Missing Malaysia Flight Passengers’ Families Wait for Answers

Two-thirds of the passengers aboard Malaysia Flight 370 are from China and their distraught families seek a response.

Share This:

This content comes from Closed Captioning that was broadcast along with this program.

>>> two-thirds on-board the missing plane are from china. tonight in beijing distraught families and friends have gathered at a hotel to wait for answers. cnbc's eunice yoon is there.

>> reporter: lester , patience here in beijing is wearing thin about 36 hours after flight mh 370 went missing. hundreds of family members and friends of the passengers have been hold up in the hotel behind me where malaysia airlines has set up a makeshift crisis center. about 100 airline staffers have arrived to assist the families who are desperately waiting for any information about their loved ones. many here feel that they've been left in the dark and are demanding more frequent updates from the airlines. now people are starting to lose hope that they might not see their family members alive again. airline authorities have said that the rescue operation in the south china sea is still ongoing. the u.s. has dispatched a ship and aircraft to the area and china has also sent in naval vessels . and with the sun now rising, the air mission, which has been suspended overnight, has now resumed as government and people continue to hope to find any signs of the missing plane. lester ?

>> u nice yoon on the ground for us in beijing , thank you.

>>> i'm joined now by nbc news aviation expert and former airline pilot john cox , and nbc news counterterrorism analyst might be michael leiter . john, let me start with you. we keep hearing about this possibility of a catastrophic break-up. is there anything short of the the plane coming apart, an explosion, to explain a sudden and complete loss of communications?

>> lester , there are several possibilities. something as simple as a major electrical problem could mean that the airplane could not transmit and couldn't be seen on radar. so it is very early at this stage to draw any conclusions. the debris field could very well tell us a lot, the size of the debris field and how it has interacted with the winds with the lighter components, papers and things, for example, in comparison to the heavier objects such as landing gear or engines.

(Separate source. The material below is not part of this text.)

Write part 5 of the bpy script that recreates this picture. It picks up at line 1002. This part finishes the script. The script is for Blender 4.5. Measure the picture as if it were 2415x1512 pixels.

>> michael, i'm having trouble getting my head wrapped around the idea that in a post-9/11 world you can get on an airplane with a stolen passport, one stolen one, or even two years ago. but that said, what kind of alarm bells has that started ringing at intelligence agencies around the world?

>> lester , it definitely changed how intelligence organizations in the u.s. and globally looked at this. prior to the stolen passport issue this was a tragedy but folks mostly said, probably something mechanical with the plane. with this, there's at least one element which makes them very concerned. they know that people were on that plane who shouldn't have been using those papers. what they don't know is what they were up to. were they simply criminals who were using stolen passports or were they on that plane to do something nefarious. that's where the intelligence community are digging in now.

>> john, this was an overnight flight. it is a pretty heavy traffic route up and down asia. 35,000 feet, presumably clear. wouldn't you expect that another crew would have seen some kind of a flash had there been an explosion?

>> i think, lester , if there were an explosion, there would be debris that could be seen by potentially some long-range radar. there would be other reports of ships or other aircraft. so i'm not convinced at all that we've got an in-flight explosion here. i think we're going to learn more as the course of the day goes on and the aerial search begins to put together this debris field.

>> all right, john cox . michael leiter , thanks. we appreciate it.